Signs I Should Be in Anger Management Class or Yoga

Deadlines are looming. Life happens. Dishes are dirty. Husband is sick. Kiddo is funny. Hmmm maybe I'm stressed out...
  1. When I open my inbox (11p, 2a, and/or 6a), I'm already annoyed.
    I know there is an article about being more productive you should check your inbox first thing in the morning. I've got some major projects lined up so I'm waiting on others for content. I do get easily annoyed with the email "can you please tell me blahblahbkahb" when in fact I've already told them in the last three emails. Read your stupid emails. I don't write them for the hell of it...okay maybe sometimes I do.
  2. When drivers don't signal.
    Omiword! Is it really that hard to flick the lever to indicate what your next move on the road is? You suck.
  3. When the solution is obvious but the other party is lazy and doesn't communicate.
    I love collaborating with various entities. I love team projects—the more the merrier. But it can get a little tense when others don't want to play nice or just don't get the bigger picture or communicate and acknowledge they got the email! A little. Bitter sounding? Maybe.

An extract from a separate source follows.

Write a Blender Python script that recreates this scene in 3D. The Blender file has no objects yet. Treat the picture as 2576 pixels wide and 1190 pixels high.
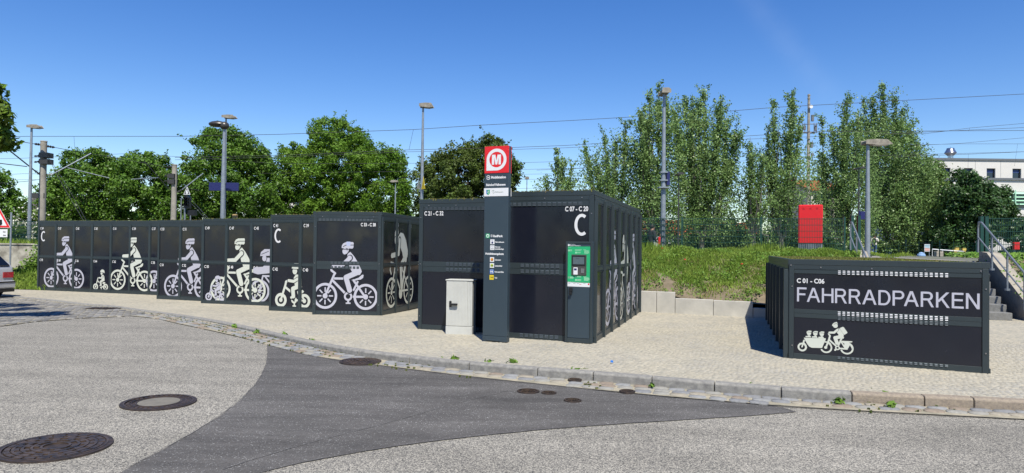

  4. Kids that are obviously too big for a stroller but are pushed around in them anyway.
    What the hell. And you wonder why your kid is a brat? You are pushing a ten year old kid around Disneyland as he's munching away on popcorn, churros, and a Coke, crying about not getting a $16 balloon. And the. You cave and get him a balloon as you run over people with your overloaded stroller. LAME. You don't deserve a pass.
  5. Undergrads binge-watching anything in the common areas between 10a and 5p M-F.
    WTF. You and/or your parents are paying $35,000+ to go to college and you're binge-watching something. How dare you. Do you caca money or something? Shouldn't you be in class? Shouldn't you be studying? Shouldn't you practice? Shouldn't you get off your ass and do something with your life?
  6. Laziness.
    I don't get it. I can't even right now.
  7. Walking on wet grass.
    It's gross.
  8. Individuals that attempt to coast their way through life.
    Shut your face.
  9. Coming home from a long day and the house is a mess.
    😡😡😡😡😡
  10. People that interject themselves into a conversation when no one is talking to them.
    Clearly we are having a conversation and someone swoops in out of nowhere to share their opinion. Really? Do you know what is happening? What the heck? Go away.
  11. Divas or people that think they can be divas when they can't back up their ish.
    I don't care how good you think you are but if you're not 120% amazingly perfect, you better quit that diva-ness. Can't back it up, you better shut it up. Why are divas mean? Stop it.
  12. When people order twenty drinks while in the drive-thru at Starbucks.
    GO INSIDE!
  13. Students that park in faculty/staff lots.
    Yes, I see you trying to be cool in the faculty/staff lot already late to your 9a class.